Other than the microphone and this one excited couple, however, Jim’s role was muted in the exhibit. Instead it was full of lushly written descriptions of Patsy’s early days and little-seen images that showed just how many stylistic iterations she had gone through before her eventual emergence as an elegant Nashville chanteuse. One photograph showed her fronting a band in a sequined minidress and tall heels, while another caption described her brief stint as a singer for a big-band jazz outfit in the early 1950s. Elsewhere, the original Star story on her plane crash revealed just how small she seemed relative to the superstars onboard: “A silver belt buckle engraved with the name ‘Hawkshaw Hawkins’ was found near the wreckage. A woman’s red slip was hanging from a tree.”

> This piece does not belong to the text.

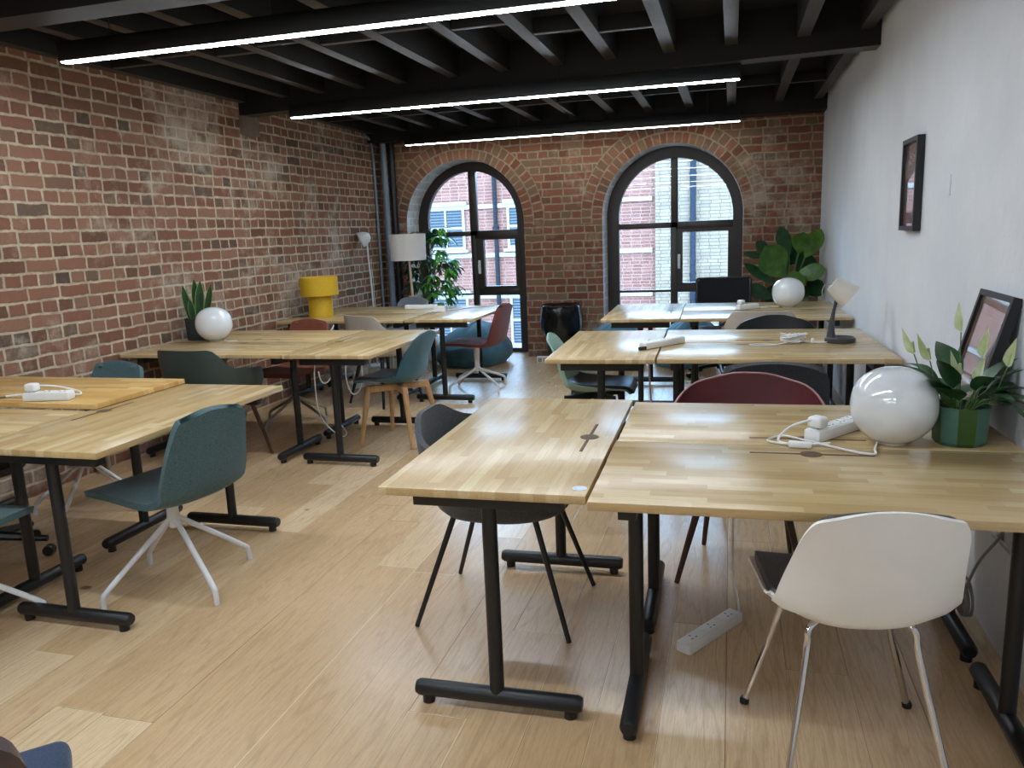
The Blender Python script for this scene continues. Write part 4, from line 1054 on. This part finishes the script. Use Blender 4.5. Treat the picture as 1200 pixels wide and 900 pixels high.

The centerpiece, however, was a full room devoted to her performance on Arthur Godfrey’s variety show. No video of the performance exists, but the audio had been discovered and cleaned up for this display. I sat down on one of the benches and listened to the whole clip, which lasted about ten minutes. Apparently Godfrey had read through his sponsor messages too quickly and had to kill time as Patsy and the house band prepared for the cameras. His tactic was to interview Hilda, who was in New York as Patsy’s sponsor for the show, and he spent the greater part of their conversation discussing the ladies’ homeland.
When she said she was from Winchester, Godfrey asked, “Are you a farmer?” Hilda said no, she was “a dressmaker and a homemaker.”
She explained that she wasn’t born in Winchester, but in a small town on North Mountain in the Blue Ridge. Godfrey had spent time in the area, on Catoctin Ridge near Frederick, Maryland. “It looked blue from a distance,” he said, to the murmuring delight of his audience. “But then I’ve never seen a mountain range that didn’t look blue from a distance. Not sure why they call it that.”
He went on, rambling—you could almost hear him peering through the curtains to see when his band was ready. He knew that Winchester was “a big part of the war bet
ween the states,” and that the area was “big apple country.” That, and her current place on Decca Records, was all the mass television audience knew of Patsy Cline before she finally made her debut, preceded by a blast of horns that introduced a slower, sultrier version of “Walkin’ After Midnight” than would appear on record a few weeks later, more of a blues than a country torch song. Patsy leaned into it. Her timing, as ever, was impeccable; she tugged at her low notes and sent the high ones heavenward. Godfrey was right to be impressed, and his audience screamed for her when it came time to choose the episode’s ultimate winner. A few of the assembled fan club members sitting in the room with me applauded as well.
The message, both of Godfrey’s interview and the museum that gave it pride of place in the story of Patsy’s “becoming,” was that she belonged to the Shenandoah Valley, to Virginia. She was apparently a product of apples and Civil War nostalgia and hills that rolled into western Maryland and beyond. I squirmed. Not because this assessment was necessarily wrong, but because it wasn’t adequate. Patsy Cline didn’t acquire firsthand experience of heartbreak and alienation from the Blue Ridge Mountains or Skyline Drive. She got those from Winchester specifically, from the people who treated her family and her music with unconcealed contempt. She got it from a rigid social hierarchy that wasn’t unique to the town, but which certainly defined its residents’ lives. That hierarchy forced her into an early marriage out of desperation, a marriage that strengthened her resolve to sing rather than submit to domesticity. It forged her connection to similar outsiders like Jim McCoy, and informed her worldwide fame as an icon of quiet, unflappable dignity in the face of despair. She wasn’t Patsy Cline because of the Shenandoah—she was Patsy Cline because she grew up poor in its haughtiest city.